One of its efforts has been with its Data and Analytics Product Line, which collects various data investments across the Office of Information and Technology (OIT) and aligns them in a single management line to share data resources across the enterprise.

Director of this product line, Joe D’Auria, helped develop an “execution plan” to merge these capabilities into a small number of platforms.

“Product engineering is spearheading many of the [software-as-a-service] adoptions, low code, no code build outs. Then, in OIT, exporting those experiences and providing those platforms to the rest of the enterprise,” D’Auria told GovCIO Media & Research.

This effort included migrating workloads to the cloud, like the product line team’s data and analytics platform Rockies and the Summit data platform, both of which will provide shared services of cloud platforms securely.
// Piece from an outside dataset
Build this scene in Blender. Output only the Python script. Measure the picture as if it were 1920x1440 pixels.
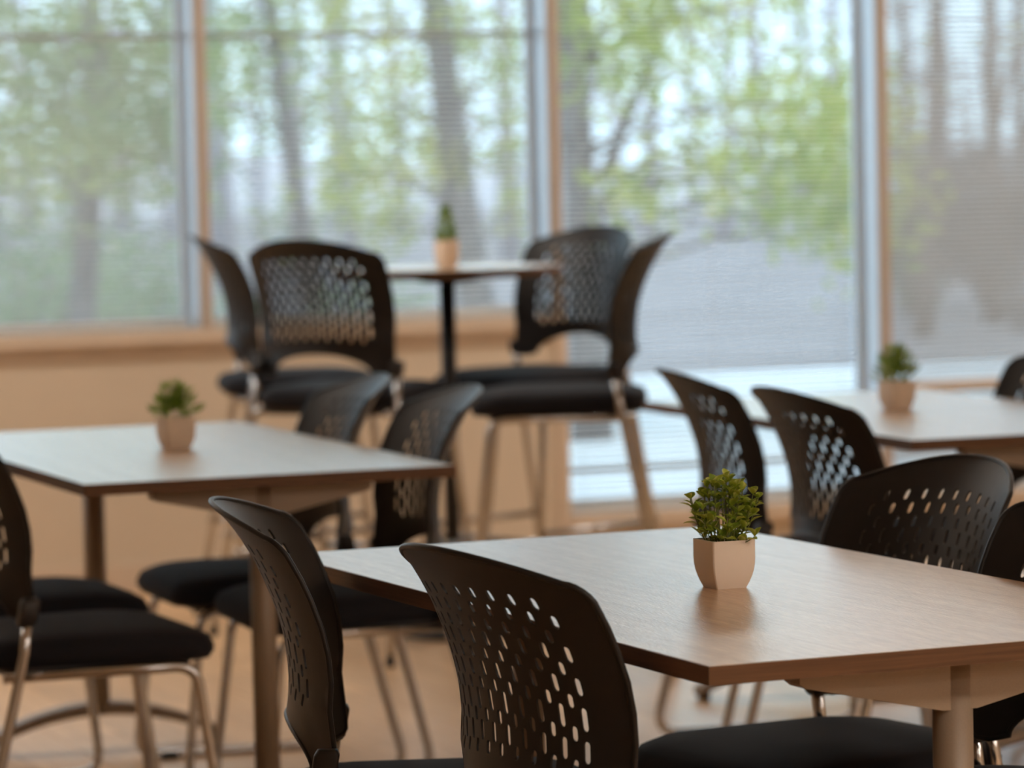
import bpy, bmesh, math, random
from mathutils import Vector, Matrix
from mathutils.geometry import delaunay_2d_cdt

scene = bpy.context.scene
for o in list(bpy.data.objects):
    bpy.data.objects.remove(o, do_unlink=True)
COL = scene.collection
PI = math.pi
random.seed(7)

# ------------------------------------------------------------------ camera
CAM_H = 1.3507
F_PX = 7079.8
RT = Vector((0.93162759, -0.36275499, -0.02188245))
UP = Vector((0.04213294, 0.04800608, 0.99795803))
FW = Vector((0.36096377, 0.93064721, -0.06000772))
cam_data = bpy.data.cameras.new('camera')
cam = bpy.data.objects.new('camera', cam_data)
COL.objects.link(cam)
m = Matrix((RT, UP, -FW)).transposed().to_4x4()
m.translation = Vector((0, 0, CAM_H))
cam.matrix_world = m
cam_data.sensor_fit = 'HORIZONTAL'
cam_data.sensor_width = 36.0
cam_data.lens = F_PX / 1920 * 36.0
cam_data.clip_start = 0.05
cam_data.clip_end = 600
cam_data.dof.use_dof = True
cam_data.dof.focus_distance = 5.05
cam_data.dof.aperture_fstop = 4.5
cam_data.dof.aperture_blades = 0
scene.camera = cam

# ------------------------------------------------------------------ world, sun, exposure
world = bpy.data.worlds.new('sky')
scene.world = world
world.use_nodes = True
bg = world.node_tree.nodes['Background']
bg.inputs['Color'].default_value = (0.64, 0.855, 1.0, 1)
bg.inputs['Strength'].default_value = 2.6

sun_data = bpy.data.lights.new('sun', 'SUN')
sun_data.energy = 2.0
sun_data.angle = math.radians(3)
sun_data.color = (1.0, 0.95, 0.86)
sun = bpy.data.objects.new('sun', sun_data)
COL.objects.link(sun)
sun.rotation_euler = Vector((0.35, 0.8, -0.95)).to_track_quat('-Z', 'Y').to_euler()
sun.location = (0, 0, 20)

vs = scene.view_settings
vs.view_transform = 'Standard'
vs.look = 'None'
vs.exposure = 0.12
vs.gamma = 1.0
vs.use_curve_mapping = False

LAMP_STRENGTH = 14.0       # panels over the near half of the room
WASH_STRENGTH = 10.5       # unseen panels added to brighten the window wall

# ------------------------------------------------------------------ helpers
def gp(px, depth, z=0.0):
    """point at a given distance ahead of the viewpoint, at height z"""
    p = FW * depth + RT * ((px - 960) / F_PX * depth)
    return Vector((p.x, p.y, z))


def link(name, me, mat=None, parent=None, loc=None, rot=None):
    o = bpy.data.objects.new(name, me)
    COL.objects.link(o)
    if mat is not None and me is not None and not me.materials:
        me.materials.append(mat)
    if parent is not None:
        o.parent = parent
    if loc is not None:
        o.location = loc
    if rot is not None:
        o.rotation_euler = rot
    return o


def tag(o, label=None, cat=None, group=None, kind=None):
    if label: o['label'] = label
    if cat: o['category'] = cat
    if group: o['group'] = group
    if kind: o['kind'] = kind
    return o


def thing(name, label, cat, loc=(0, 0, 0), rz=0.0, group=None):
    o = bpy.data.objects.new(name, None)
    COL.objects.link(o)
    o.location = loc
    o.rotation_euler = (0, 0, rz)
    o.empty_display_size = 0.1
    return tag(o, label, cat, group)


def mesh_of(name, bm, smooth=False):
    me = bpy.data.meshes.new(name)
    bm.normal_update()
    bm.to_mesh(me)
    bm.free()
    if smooth:
        for p in me.polygons:
            p.use_smooth = True
    return me


def pyd(name, verts, faces, smooth=False):
    me = bpy.data.meshes.new(name)
    me.from_pydata(verts, [], faces)
    me.update()
    if smooth:
        for p in me.polygons:
            p.use_smooth = True
    return me


def add_box(bm, c, s, rz=0.0):
    r = bmesh.ops.create_cube(bm, size=1.0)
    M = Matrix.Translation(c) @ Matrix.Rotation(rz, 4, 'Z') @ Matrix.Diagonal((s[0], s[1], s[2], 1))
    bmesh.ops.transform(bm, matrix=M, verts=r['verts'])
    return r['verts']


def box_mesh(name, c, s, bevel=0.0):
    bm = bmesh.new()
    add_box(bm, c, s)
    if bevel > 0:
        bmesh.ops.bevel(bm, geom=bm.edges[:], offset=bevel, segments=2, profile=0.7, affect='EDGES')
    return mesh_of(name, bm)


def box_between(name, a, b, bevel=0.0):
    c = [(a[i] + b[i]) / 2 for i in range(3)]
    s = [abs(b[i] - a[i]) for i in range(3)]
    return box_mesh(name, c, s, bevel)


def fillet(pts, r, n=6):
    """round the inner corners of a polyline"""
    pts = [Vector(p) for p in pts]
    out = [pts[0]]
    for i in range(1, len(pts) - 1):
        p = pts[i]
        a = (pts[i - 1] - p); b = (pts[i + 1] - p)
        la, lb = a.length, b.length
        a.normalize(); b.normalize()
        ang = a.angle(b)
        d = min(r / max(math.tan(ang / 2), 1e-4), la * .45, lb * .45)
        p0 = p + a * d; p1 = p + b * d
        for k in range(n + 1):
            t = k / n
            out.append(p0 * (1 - t) ** 2 + p * (2 * t * (1 - t)) + p1 * t ** 2)
    out.append(pts[-1])
    return out


def add_tube(bm, pts, r, n=10, closed=False, caps=True):
    pts = [Vector(p) for p in pts]
    N = len(pts)
    rad = r if hasattr(r, '__len__') else [r] * N
    rings = []
    t0 = (pts[1] - pts[0]).normalized()
    nrm = t0.orthogonal().normalized()
    for i in range(N):
        if closed:
            t = (pts[(i + 1) % N] - pts[i - 1]).normalized()
        elif i == 0:
            t = t0
        elif i == N - 1:
            t = (pts[-1] - pts[-2]).normalized()
        else:
            t = ((pts[i + 1] - pts[i]).normalized() + (pts[i] - pts[i - 1]).normalized()).normalized()
        nrm = (nrm - t * nrm.dot(t))
        if nrm.length < 1e-6:
            nrm = t.orthogonal()
        nrm.normalize()
        b = t.cross(nrm)
        rings.append([bm.verts.new(pts[i] + (nrm * math.cos(2 * PI * k / n) + b * math.sin(2 * PI * k / n)) * rad[i]) for k in range(n)])
    M = N if closed else N - 1
    for i in range(M):
        A, B = rings[i], rings[(i + 1) % N]
        if closed and i == N - 1:
            # best matching start
            off = min(range(n), key=lambda s: (A[0].co - B[s].co).length)
            B = B[off:] + B[:off]
        for k in range(n):
            bm.faces.new((A[k], A[(k + 1) % n], B[(k + 1) % n], B[k]))
    if caps and not closed:
        bm.faces.new(rings[0][::-1])
        bm.faces.new(rings[-1])


def tube_mesh(name, pts, r, n=10):
    bm = bmesh.new()
    add_tube(bm, pts, r, n)
    return mesh_of(name, bm, True)


def rrect(sx, sy, rad, n=6):
    """rounded rectangle, half sizes sx, sy"""
    rad = min(rad, sx * .99, sy * .99)
    out = []
    for cx, cy, a0 in ((sx - rad, sy - rad, 0), (-sx + rad, sy - rad, PI / 2), (-sx + rad, -sy + rad, PI), (sx - rad, -sy + rad, 3 * PI / 2)):
        for k in range(n + 1):
            a = a0 + PI / 2 * k / n
            out.append((cx + rad * math.cos(a), cy + rad * math.sin(a)))
    return out


def loft(name, loops, smooth=True, cap0=True, cap1=True):
    bm = bmesh.new()
    R = [[bm.verts.new(p) for p in L] for L in loops]
    n = len(loops[0])
    for A, B in zip(R, R[1:]):
        for k in range(n):
            bm.faces.new((A[k], A[(k + 1) % n], B[(k + 1) % n], B[k]))
    if cap0: bm.faces.new(R[0][::-1])
    if cap1: bm.faces.new(R[-1])
    return mesh_of(name, bm, smooth)


def copy_tree(root, loc=None, rz=None, label=None, group=None):
    r = root.copy()
    COL.objects.link(r)
    if loc is not None: r.location = loc
    if rz is not None: r.rotation_euler = (0, 0, rz)
    if label: r['label'] = label
    if group: r['group'] = group
    for ch in list(root.children):
        c = ch.copy(); COL.objects.link(c); c.parent = r
        for g in list(ch.children):
            d = g.copy(); COL.objects.link(d); d.parent = c
    return r

# ------------------------------------------------------------------ materials
def mat_new(name):
    mt = bpy.data.materials.new(name)
    mt.use_nodes = True
    nt = mt.node_tree
    return mt, nt, nt.nodes['Principled BSDF']


def plain(name, col, rough=0.5, metal=0.0, noise=0.0, scale=40.0, bump=0.0, bscale=300.0, spec=0.5):
    mt, nt, b = mat_new(name)
    b.inputs['Roughness'].default_value = rough
    b.inputs['Metallic'].default_value = metal
    b.inputs['Specular IOR Level'].default_value = spec
    tc = nt.nodes.new('ShaderNodeTexCoord')
    nz = nt.nodes.new('ShaderNodeTexNoise')
    nz.inputs['Scale'].default_value = scale
    nz.inputs['Detail'].default_value = 3
    nt.links.new(tc.outputs['Object'], nz.inputs['Vector'])
    rp = nt.nodes.new('ShaderNodeValToRGB')
    rp.color_ramp.elements[0].position = 0.3
    rp.color_ramp.elements[1].position = 0.7
    rp.color_ramp.elements[0].color = (*[c * (1 - noise) for c in col], 1)
    rp.color_ramp.elements[1].color = (*[min(1, c * (1 + noise)) for c in col], 1)
    nt.links.new(nz.outputs['Fac'], rp.inputs['Fac'])
    nt.links.new(rp.outputs['Color'], b.inputs['Base Color'])
    if bump > 0:
        n2 = nt.nodes.new('ShaderNodeTexNoise')
        n2.inputs['Scale'].default_value = bscale
        n2.inputs['Detail'].default_value = 2
        nt.links.new(tc.outputs['Object'], n2.inputs['Vector'])
        bp = nt.nodes.new('ShaderNodeBump')
        bp.inputs['Strength'].default_value = bump
        bp.inputs['Distance'].default_value = 0.001
        nt.links.new(n2.outputs['Fac'], bp.inputs['Height'])
        nt.links.new(bp.outputs['Normal'], b.inputs['Normal'])
    return mt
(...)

“We’re doing what we can as product managers to create consumable data products once and let the enterprise consume them from those platforms,” D’Auria said. “We want all these data platforms to work seamlessly together using the same permission sets, so we’re federating our security model so that we understand who has access to data.”

The data product line has also developed workflow-based frameworks and leveraged automation to improve data flow, access and tool adoption. VA’s data catalog initiative is taking an enterprise-wide view of data assets to better understand authoritative data and explain how to access information.

“We want to make [data] consumable. And we want to make it digestible for everybody from developers who need to use our APIs to end users such as data analysts, data scientists that are going to build insights and improve veteran services,” D’Auria said.

VA’s Rockies and Summit platforms show the trusted sources for data and enable people to request access to it through mechanisms on those platforms. Having a consolidated data platform speeds adoption as opposed to manually discovering a raw data set or semi-curated dataset.

The product line is also collaborating with VA Chief Data Officer Kshemendra Paul and the Data Governance Counsel to drive the notion of data stewardship at the agency. Together, they work to identify key authoritative data sources, identify business owners, then load the system into the analytics environment. This process has enabled VA to improve enterprise-wide reporting by providing lineage from transaction to analytic insights.

“This really kind of changes that paradigm to where we know where the good data is. We’ve got structures and frameworks around it to bring it into a workspace,” D’Auria said.

The team is looking to adapt platform-as-a-service (PaaS) and software-as-a-service (SaaS) and use managed platforms to integrate those capabilities. VA is upskilling its workforce to better support these capabilities.

“We’re automating those processes and not putting a lot of hands on the keyboard for it to data visualizations with low code platforms,” D’Auria said. “We look at those types of tools. We also look at the odds from a resiliency and survivability perspective.”

To drive resiliency, VA is leveraging proactive monitoring to ensure survivability of data assets and that the services on top of that data are highly available for end user consumers and is also honing in on architectural decisions to ensure that data pipelines are survivable and can adapt to change.

“You’re reducing risks because you know where your data is, you know what the protections are, and you’re inherently getting it in multiple data centers without even really thinking about it much more than saying that you need to,” D’Auria said.

Looking ahead, one of the team’s biggest priorities will be to continue to standardize its cloud platform around Summit to pull data from any location, curate it, then make it available to VA and its strategic partners. The team will also be moving some of its data verticals and work streams to Summit to provide a shared services platform component, which will drive more efficient use of both federal “full-time-equivalent” employees and contractor personnel.

“We want to use Summit to make progress into our platform interoperability efforts. … We don’t want any of our data locked in silos, and that’s why we’re driving that interoperability piece,” D’Auria said. “We’re trying to [modernize] in such a way that five years from now, we have less systems under management and [the data product line] — core common platforms that can talk to each other — and we can be focused on helping people create data insights, rather than building new platforms continuously.”